La doble figura central de Dioniso y de Ariadna está, pues, enmarcada y prolongada por dos escenas interpretadas por el grupo del dios, el uno exclusivamente masculino, en torno al sileno, el otro exclusivamente femenino, conducido por la cantante del tirso: este último grupo procura proteger y tranquilizar a una muchacha, que se espanta del lingam monumental, el cual prefigura la desfloración temida por la joven, y ahuyenta de ella la otra amenaza, ésta más grave aún, que la atormenta, la angustia de la muerte, de la que la intrusa Furia es la figura y la embajadora.

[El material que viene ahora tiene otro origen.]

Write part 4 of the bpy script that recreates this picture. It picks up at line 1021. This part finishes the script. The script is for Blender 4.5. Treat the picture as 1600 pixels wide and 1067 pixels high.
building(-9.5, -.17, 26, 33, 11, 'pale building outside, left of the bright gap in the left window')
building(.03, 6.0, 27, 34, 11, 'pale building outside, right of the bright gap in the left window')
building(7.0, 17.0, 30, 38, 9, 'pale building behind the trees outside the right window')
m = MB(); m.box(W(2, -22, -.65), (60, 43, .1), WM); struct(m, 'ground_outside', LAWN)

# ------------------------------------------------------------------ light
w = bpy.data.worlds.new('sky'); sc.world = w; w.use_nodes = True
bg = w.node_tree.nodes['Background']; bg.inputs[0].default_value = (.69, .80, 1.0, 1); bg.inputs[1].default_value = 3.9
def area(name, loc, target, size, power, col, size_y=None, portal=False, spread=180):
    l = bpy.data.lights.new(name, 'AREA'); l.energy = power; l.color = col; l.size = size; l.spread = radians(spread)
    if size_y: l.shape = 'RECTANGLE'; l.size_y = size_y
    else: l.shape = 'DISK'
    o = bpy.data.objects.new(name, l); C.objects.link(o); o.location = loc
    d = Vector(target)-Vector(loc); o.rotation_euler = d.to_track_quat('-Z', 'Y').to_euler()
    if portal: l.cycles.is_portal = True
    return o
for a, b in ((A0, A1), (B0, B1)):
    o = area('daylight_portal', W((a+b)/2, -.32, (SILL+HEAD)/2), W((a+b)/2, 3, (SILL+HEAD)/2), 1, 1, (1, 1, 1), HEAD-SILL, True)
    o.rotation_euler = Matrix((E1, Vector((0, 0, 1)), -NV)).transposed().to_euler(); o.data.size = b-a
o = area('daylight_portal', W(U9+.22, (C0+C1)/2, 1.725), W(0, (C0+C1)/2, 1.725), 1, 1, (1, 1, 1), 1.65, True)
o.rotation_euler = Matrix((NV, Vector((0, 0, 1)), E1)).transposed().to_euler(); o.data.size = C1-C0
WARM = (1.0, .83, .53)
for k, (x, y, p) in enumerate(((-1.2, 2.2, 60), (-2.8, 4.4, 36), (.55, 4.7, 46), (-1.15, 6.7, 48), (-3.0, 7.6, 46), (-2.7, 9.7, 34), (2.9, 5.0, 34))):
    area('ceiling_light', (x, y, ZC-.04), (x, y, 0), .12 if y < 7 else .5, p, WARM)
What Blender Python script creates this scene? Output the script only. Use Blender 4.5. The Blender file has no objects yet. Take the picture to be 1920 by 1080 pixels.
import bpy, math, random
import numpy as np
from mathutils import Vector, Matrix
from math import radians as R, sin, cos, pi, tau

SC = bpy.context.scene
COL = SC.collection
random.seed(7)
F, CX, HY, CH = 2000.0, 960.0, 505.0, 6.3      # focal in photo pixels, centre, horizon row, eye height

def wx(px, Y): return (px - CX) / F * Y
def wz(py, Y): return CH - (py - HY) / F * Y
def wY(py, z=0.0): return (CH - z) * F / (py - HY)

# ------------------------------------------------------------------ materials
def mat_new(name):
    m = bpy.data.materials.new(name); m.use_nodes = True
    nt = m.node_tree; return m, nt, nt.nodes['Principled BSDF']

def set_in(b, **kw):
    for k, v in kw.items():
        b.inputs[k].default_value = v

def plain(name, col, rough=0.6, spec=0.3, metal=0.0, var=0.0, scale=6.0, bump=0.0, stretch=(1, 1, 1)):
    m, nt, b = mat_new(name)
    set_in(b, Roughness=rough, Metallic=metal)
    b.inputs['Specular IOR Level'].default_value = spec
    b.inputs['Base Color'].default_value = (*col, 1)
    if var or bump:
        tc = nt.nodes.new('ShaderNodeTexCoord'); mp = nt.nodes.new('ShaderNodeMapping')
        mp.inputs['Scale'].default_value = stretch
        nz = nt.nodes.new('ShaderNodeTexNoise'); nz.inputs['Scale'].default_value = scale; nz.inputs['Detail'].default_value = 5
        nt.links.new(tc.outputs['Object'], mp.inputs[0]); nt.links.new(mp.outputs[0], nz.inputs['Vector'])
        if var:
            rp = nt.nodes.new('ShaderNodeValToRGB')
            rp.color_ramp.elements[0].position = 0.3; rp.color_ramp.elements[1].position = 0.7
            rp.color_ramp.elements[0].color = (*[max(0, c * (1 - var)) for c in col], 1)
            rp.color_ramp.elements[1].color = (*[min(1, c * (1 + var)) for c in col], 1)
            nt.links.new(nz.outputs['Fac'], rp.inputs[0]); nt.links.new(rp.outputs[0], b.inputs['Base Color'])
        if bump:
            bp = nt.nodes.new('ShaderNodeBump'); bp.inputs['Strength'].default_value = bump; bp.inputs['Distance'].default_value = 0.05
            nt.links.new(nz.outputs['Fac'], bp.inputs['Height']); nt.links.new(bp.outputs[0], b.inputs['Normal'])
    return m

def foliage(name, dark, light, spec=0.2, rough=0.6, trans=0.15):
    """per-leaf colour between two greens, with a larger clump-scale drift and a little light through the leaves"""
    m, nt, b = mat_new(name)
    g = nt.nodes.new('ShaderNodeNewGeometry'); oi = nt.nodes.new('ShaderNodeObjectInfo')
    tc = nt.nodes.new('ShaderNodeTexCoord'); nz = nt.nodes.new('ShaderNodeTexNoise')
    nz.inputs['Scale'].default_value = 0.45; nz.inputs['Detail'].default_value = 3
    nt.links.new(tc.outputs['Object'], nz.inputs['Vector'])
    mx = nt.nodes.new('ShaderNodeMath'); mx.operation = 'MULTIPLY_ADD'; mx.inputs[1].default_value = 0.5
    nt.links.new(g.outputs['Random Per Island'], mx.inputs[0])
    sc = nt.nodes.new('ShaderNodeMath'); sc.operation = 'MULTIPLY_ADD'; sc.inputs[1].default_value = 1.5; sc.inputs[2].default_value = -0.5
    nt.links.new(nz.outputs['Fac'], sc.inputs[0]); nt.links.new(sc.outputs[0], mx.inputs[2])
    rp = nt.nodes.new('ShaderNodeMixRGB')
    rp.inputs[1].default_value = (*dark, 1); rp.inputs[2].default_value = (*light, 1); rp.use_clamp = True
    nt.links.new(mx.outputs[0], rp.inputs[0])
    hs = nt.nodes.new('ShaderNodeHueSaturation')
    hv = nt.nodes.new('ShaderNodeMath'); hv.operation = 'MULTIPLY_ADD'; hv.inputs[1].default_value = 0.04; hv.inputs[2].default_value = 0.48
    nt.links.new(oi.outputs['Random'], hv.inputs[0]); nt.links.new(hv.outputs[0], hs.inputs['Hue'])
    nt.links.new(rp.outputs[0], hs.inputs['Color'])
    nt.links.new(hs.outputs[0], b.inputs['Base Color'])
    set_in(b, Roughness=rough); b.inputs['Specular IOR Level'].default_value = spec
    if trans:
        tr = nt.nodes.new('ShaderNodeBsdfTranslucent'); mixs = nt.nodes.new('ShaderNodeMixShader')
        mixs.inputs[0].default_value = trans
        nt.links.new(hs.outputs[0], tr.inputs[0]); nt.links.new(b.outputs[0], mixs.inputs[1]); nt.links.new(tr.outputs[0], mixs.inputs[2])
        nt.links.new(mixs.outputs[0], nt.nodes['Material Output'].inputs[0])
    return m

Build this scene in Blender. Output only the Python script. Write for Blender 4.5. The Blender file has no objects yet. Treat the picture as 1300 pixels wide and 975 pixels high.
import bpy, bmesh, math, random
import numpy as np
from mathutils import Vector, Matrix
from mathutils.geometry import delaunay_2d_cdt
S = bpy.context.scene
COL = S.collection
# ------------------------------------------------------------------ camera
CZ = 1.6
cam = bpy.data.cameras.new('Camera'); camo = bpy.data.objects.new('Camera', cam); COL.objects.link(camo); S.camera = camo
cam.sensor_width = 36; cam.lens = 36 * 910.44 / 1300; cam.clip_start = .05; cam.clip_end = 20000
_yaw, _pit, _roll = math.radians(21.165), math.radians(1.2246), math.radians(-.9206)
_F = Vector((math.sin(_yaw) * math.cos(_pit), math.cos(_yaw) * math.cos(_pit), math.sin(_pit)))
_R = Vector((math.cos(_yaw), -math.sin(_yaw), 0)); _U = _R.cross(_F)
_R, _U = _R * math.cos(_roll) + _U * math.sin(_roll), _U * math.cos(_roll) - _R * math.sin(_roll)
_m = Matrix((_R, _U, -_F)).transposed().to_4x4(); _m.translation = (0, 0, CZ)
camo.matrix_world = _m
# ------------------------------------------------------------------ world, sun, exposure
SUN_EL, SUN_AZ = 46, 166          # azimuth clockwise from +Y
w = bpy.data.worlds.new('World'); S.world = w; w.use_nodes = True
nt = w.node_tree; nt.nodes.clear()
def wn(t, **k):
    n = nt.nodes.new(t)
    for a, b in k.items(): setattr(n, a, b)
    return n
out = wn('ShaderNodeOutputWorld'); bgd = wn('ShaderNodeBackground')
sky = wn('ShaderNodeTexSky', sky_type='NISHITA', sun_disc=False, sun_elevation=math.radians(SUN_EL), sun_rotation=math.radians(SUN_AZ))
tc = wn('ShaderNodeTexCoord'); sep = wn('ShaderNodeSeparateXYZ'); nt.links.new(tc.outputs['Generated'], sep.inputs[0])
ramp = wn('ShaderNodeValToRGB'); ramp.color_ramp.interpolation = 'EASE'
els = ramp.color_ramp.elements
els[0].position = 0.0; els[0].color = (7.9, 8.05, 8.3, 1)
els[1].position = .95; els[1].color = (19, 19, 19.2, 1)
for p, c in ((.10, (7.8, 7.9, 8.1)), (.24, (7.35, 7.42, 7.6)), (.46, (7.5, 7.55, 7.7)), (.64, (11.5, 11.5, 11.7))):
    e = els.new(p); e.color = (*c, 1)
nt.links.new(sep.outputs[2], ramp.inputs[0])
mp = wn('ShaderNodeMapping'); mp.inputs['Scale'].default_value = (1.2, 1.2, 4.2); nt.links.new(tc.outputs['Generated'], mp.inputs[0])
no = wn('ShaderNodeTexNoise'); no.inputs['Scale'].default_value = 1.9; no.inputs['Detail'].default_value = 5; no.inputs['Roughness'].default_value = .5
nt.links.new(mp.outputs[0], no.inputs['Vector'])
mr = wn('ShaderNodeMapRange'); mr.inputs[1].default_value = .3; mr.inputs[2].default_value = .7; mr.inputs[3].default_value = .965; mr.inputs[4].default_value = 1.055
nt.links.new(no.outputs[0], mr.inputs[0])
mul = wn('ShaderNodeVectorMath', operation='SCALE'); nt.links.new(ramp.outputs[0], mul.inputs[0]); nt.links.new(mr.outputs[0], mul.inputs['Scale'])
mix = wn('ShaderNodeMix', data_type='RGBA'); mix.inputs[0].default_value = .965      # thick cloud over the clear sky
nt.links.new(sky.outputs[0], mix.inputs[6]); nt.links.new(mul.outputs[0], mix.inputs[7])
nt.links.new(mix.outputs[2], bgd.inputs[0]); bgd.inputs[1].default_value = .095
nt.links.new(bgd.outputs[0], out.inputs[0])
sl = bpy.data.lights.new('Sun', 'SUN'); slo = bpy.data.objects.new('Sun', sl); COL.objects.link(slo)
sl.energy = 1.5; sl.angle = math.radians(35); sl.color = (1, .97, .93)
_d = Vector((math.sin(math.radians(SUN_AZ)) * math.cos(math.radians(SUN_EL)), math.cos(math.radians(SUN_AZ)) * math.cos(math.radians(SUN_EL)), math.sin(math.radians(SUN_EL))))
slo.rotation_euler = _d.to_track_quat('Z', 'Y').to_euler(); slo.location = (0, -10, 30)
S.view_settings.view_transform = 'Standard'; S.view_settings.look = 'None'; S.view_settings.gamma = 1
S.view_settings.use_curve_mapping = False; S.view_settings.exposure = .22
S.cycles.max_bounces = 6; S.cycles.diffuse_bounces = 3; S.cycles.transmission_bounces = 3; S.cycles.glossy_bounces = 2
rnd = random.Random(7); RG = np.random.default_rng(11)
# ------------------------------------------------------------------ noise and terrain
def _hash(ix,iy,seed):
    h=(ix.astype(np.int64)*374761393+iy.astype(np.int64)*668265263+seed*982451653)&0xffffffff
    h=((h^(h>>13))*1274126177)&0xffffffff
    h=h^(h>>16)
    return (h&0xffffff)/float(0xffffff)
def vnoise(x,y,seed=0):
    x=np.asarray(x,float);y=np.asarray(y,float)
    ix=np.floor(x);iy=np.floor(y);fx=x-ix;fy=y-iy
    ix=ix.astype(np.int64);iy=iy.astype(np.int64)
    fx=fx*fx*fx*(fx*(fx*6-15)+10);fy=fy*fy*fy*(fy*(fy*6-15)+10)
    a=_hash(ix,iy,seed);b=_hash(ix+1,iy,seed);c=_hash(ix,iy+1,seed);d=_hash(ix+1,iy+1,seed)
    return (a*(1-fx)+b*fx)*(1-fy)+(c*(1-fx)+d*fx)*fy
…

Si la mirada se traslada ahora del otro lado de la pareja de Dioniso y Ariadna, más allá de la escena báquica presidida por Sileno, que les da la espalda, tres cuadros yuxtapuestos representan las actividades habituales del gineceo, más o menos ligadas a los preparativos de las bodas. Estas escenas de interior no desmerecen en nada en cuanto a gravedad religiosa de las que, sobre un fondo de sexo y de muerte, prolongan en cierto modo la figura de Ariadna, y que describen a su izquierda los ritos de iniciación y de paso a los que proceden las bacantes para liberar de sus ansiedades a la doncella núbil en puertas de la noche de bodas. El tamaño sencillo de las mujeres que son sus protagonistas, la dignidad de sus ademanes y el drapeado de sus vestidos hacen de ellas las oficiantes de otros aspectos, no por menos excepcionales, menos necesarios, del culto civilizado y civilizador de Dioniso, adecuado para el gineceo de una noble y ejemplar casa.